There were “eyewitness” accounts of teenage girls dancing naked in the woods, and reports of broomsticks found high in trees. Daughters accused mothers, and husbands accused wives. Once accused, you either confessed and implicated others or were hanged for not telling the truth. What finally shined a light on that dark summer of 1692, what pried the deeper meaning out of the cold foundations of old Salem, was Miller’s play, which he wrote more than 250 years after the fact.

In writing a work of fiction, Miller revealed the true hearts and minds of the accusers, the victims and the bystanders. He knew them because he knew human nature, and because he was living through a time of another witch hunt: the great Red Scare of the early 1950s when thousands of Americans were accused of ties to communism.

Miller was one of the accused artists, and in a 1996 essay titled “Why I Wrote ‘The Crucible,’” he wrote, “the play was an act of desperation.” The accusations from Sen. Joseph McCarthy’s House Un-American Activities Committee, Miller wrote, had “paralyzed a whole generation and in a short time dried up the habits of trust and toleration in public discourse.”

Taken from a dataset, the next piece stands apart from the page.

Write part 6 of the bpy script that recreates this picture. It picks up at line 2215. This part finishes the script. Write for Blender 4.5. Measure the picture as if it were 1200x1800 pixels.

He went on: “In 1948-51, I had the sensation of being trapped inside a perverse work of art . . . in which it is impossible to make out whether a stairway is going up or down. Practically everyone I knew stood within the conventions of the political left of centre; one or two were Communist party members . . . I have never been able to believe in the reality of these people being actual or putative traitors any more than I could be, yet others like them were being fired from teaching or jobs in government or large corporations . . .

“The surreality of it all never left me . . . In today’s terms, the country had been delivered into the hands of the radical right . . . It is always with us, this anxiety, sometimes directed towards foreigners, Jews, Catholics, fluoridated water, aliens in space, masturbation, homosexuality, or the Internal Revenue Department . . . And if this seems crazy now, it seemed just as crazy then, but openly doubting it could cost you . . .

“. . . ‘The Crucible’ was an attempt to make life real again, palpable and structured. One hoped that a work of art might illuminate the tragic absurdities of an anterior work of art that was called reality, but was not. It was the very swiftness of the change that lent it this surreality.”

Thousands of Americans were forced to answer the question, “Are you now or have you ever been a communist?”

Miller’s play became a metaphor, even a cliché, for that era, when friends betrayed friends, people lost jobs and secret accusations could lead to public humiliation and worse. Miller said he wrote it because it was what a writer could do to get to the underlying truth of a moment in history. In writing about 1692, he was also writing about 1952.

And now, when we read his play, we’re also reading about our time, this moment in history when truth and facts have become unfixed concepts. Once again, America has lost its moorings, and no one can adequately explain or understand 2016-17 because we are in the midst of it. We have no perspective, just countervailing forces and disquieting change.

We won’t have a bead on our own time until the novelists and playwrights create the works that reveal us to ourselves.

Please, read “The Crucible” again. It speaks to the currents of evil that can sweep away an entire community: irrational fear of “the other,” jealousy, fundamentalist religion, isolation, panic and political manipulation. Miller was writing about Salem and, metaphorically, the Red Scare, but he might have been writing about Stalin’s Russia, Pinochet’s Chile, Mao’s China or the Khmer Rouge. Or he might have been writing about today.

In America in 2017, we are running off the rails, again. But, apparently, we need to wait for those who write fiction to find the truth of this moment.